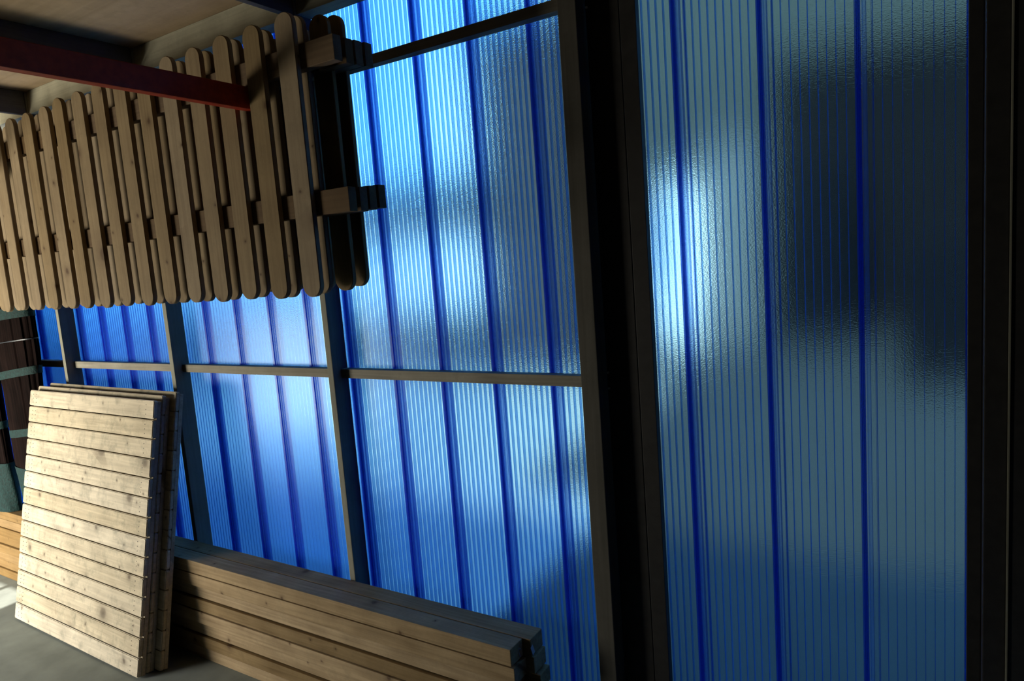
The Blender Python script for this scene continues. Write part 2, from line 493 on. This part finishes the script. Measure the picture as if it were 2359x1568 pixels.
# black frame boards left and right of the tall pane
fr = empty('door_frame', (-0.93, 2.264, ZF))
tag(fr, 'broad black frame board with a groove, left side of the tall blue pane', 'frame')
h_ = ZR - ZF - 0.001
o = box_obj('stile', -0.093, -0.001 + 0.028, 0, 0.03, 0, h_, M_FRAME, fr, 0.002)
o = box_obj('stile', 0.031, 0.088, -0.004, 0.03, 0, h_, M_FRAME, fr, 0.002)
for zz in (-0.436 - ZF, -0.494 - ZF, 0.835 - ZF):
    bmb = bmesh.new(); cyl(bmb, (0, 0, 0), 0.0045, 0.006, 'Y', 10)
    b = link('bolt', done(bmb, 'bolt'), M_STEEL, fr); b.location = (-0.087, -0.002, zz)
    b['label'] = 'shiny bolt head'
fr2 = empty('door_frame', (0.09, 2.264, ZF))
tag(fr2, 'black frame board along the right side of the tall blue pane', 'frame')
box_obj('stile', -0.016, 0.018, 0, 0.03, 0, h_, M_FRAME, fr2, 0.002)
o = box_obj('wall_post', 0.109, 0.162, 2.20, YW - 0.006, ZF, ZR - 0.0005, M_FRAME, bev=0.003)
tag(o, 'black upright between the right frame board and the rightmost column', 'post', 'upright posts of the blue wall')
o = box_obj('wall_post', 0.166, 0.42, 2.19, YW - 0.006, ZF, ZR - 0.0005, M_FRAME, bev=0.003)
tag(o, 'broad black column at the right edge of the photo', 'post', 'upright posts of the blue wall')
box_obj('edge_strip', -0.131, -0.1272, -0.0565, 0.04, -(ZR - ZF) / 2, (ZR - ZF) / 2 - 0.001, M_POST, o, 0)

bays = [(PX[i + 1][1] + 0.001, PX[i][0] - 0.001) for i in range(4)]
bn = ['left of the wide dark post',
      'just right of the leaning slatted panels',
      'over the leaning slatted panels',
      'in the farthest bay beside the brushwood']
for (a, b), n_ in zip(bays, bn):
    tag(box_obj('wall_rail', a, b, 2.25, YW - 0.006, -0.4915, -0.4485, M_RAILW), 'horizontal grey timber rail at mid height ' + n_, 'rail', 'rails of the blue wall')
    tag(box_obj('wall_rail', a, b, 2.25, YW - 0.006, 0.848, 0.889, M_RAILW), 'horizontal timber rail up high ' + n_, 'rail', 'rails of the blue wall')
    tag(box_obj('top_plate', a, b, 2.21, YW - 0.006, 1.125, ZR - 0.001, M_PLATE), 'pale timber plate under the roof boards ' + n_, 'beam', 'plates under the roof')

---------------

■ **Aim**
Quote in full the listing given above; the images are to be left out.

■ **Result for this task**
The Blender Python script for this scene continues. Write part 2, from line 493 on. This part finishes the script. Measure the picture as if it were 2359x1568 pixels.
# black frame boards left and right of the tall pane
fr = empty('door_frame', (-0.93, 2.264, ZF))
tag(fr, 'broad black frame board with a groove, left side of the tall blue pane', 'frame')
h_ = ZR - ZF - 0.001
o = box_obj('stile', -0.093, -0.001 + 0.028, 0, 0.03, 0, h_, M_FRAME, fr, 0.002)
o = box_obj('stile', 0.031, 0.088, -0.004, 0.03, 0, h_, M_FRAME, fr, 0.002)
for zz in (-0.436 - ZF, -0.494 - ZF, 0.835 - ZF):
    bmb = bmesh.new(); cyl(bmb, (0, 0, 0), 0.0045, 0.006, 'Y', 10)
    b = link('bolt', done(bmb, 'bolt'), M_STEEL, fr); b.location = (-0.087, -0.002, zz)
    b['label'] = 'shiny bolt head'
fr2 = empty('door_frame', (0.09, 2.264, ZF))
tag(fr2, 'black frame board along the right side of the tall blue pane', 'frame')
box_obj('stile', -0.016, 0.018, 0, 0.03, 0, h_, M_FRAME, fr2, 0.002)
o = box_obj('wall_post', 0.109, 0.162, 2.20, YW - 0.006, ZF, ZR - 0.0005, M_FRAME, bev=0.003)
tag(o, 'black upright between the right frame board and the rightmost column', 'post', 'upright posts of the blue wall')
o = box_obj('wall_post', 0.166, 0.42, 2.19, YW - 0.006, ZF, ZR - 0.0005, M_FRAME, bev=0.003)
tag(o, 'broad black column at the right edge of the photo', 'post', 'upright posts of the blue wall')
box_obj('edge_strip', -0.131, -0.1272, -0.0565, 0.04, -(ZR - ZF) / 2, (ZR - ZF) / 2 - 0.001, M_POST, o, 0)

bays = [(PX[i + 1][1] + 0.001, PX[i][0] - 0.001) for i in range(4)]
bn = ['left of the wide dark post',
      'just right of the leaning slatted panels',
      'over the leaning slatted panels',
      'in the farthest bay beside the brushwood']
for (a, b), n_ in zip(bays, bn):
    tag(box_obj('wall_rail', a, b, 2.25, YW - 0.006, -0.4915, -0.4485, M_RAILW), 'horizontal grey timber rail at mid height ' + n_, 'rail', 'rails of the blue wall')
    tag(box_obj('wall_rail', a, b, 2.25, YW - 0.006, 0.848, 0.889, M_RAILW), 'horizontal timber rail up high ' + n_, 'rail', 'rails of the blue wall')
    tag(box_obj('top_plate', a, b, 2.21, YW - 0.006, 1.125, ZR - 0.001, M_PLATE), 'pale timber plate under the roof boards ' + n_, 'beam', 'plates under the roof')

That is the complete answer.